CBS News Legal Analyst Andrew Cohen has been keeping an eye on the "Scooter" Libby trial, so you don't have to.


(AP Photo)
We have so far endured only one full day of testimony in the perjury and obstruction trial of former White House aide I. Lewis "Scooter" Libby, but already two distinct-- and distinctly political-- themes have emerged. Because you probably haven't decided to devote your time to monitoring the trial blow-by-blow, here's what you really (and only) need to know.

Through government witnesses, prosecutors so far have tried to give jurors the impression that when it came to "spinning" justifications for (and defenses of) the war in Iraq the White House, surprise surprise, was a nest of vipers in the late spring and summer of 2003. Everyone was pointing a finger at everyone else, government attorneys want jurors believing, which means that it was entirely plausible, if not inevitable, that White House officials ultimately would conspire to point a finger at former Ambassador Joseph Wilson, an administration critic, and his wife, Valerie Plame Wilson.

So jurors heard Wednesday from a fellow named Robert L. Grenier, former CIA Iraq Mission Manager, who told them that Libby summoned him one day in June 2003 because he was "concerned" that Libby's boss, Vice President Dick Cheney, was being blamed for sending Wilson to Niger to check upon the status of Iraq's nuclear weapons program.

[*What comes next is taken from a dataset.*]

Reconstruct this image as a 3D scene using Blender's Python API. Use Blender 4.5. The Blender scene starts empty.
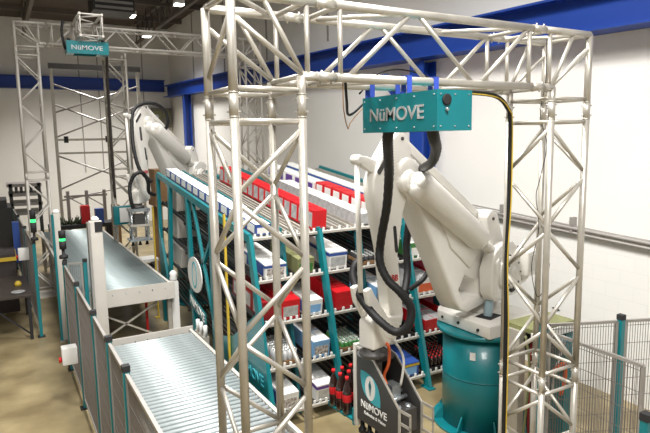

Libby apparently wanted the world to know that other agencies and folks within the executive branch also were behind the bright idea. Call it the "CYA by use of the CIA."

The defense, meanwhile, wants to give jurors the impression as the trial begins that no one involved in this case today remembers what the heck they said or did in 2003. Now, the idea that our leaders, the cream of our political and military and diplomatic crop, could be so addled and distracted and overwhelmed in the moment that they don't remember individual events and episodes a few years earlier is probably as scary to you as it is to me. But it's a core part of the Libby defense. If no one else remembers much detail from those heady days back in 2003, why should Libby go to prison for having a faulty memory?

Which brings us back to our friend Grenier, the former CIA honcho. On cross-examination, reports the Associated Press, defense attorneys got Grenier to "acknowledge he hadn't been able to recall for the FBI in December 2003 whether he told Libby about Plame's job at CIA, and that he still was uncertain when he testified to the grand jury in January 2004 and July 2005." But, he told jurors, he kept "going over it again and again in my mind…" until he came to a different conclusion. Not credible, say defense attorneys. Not exactly confidence-inducing, says me.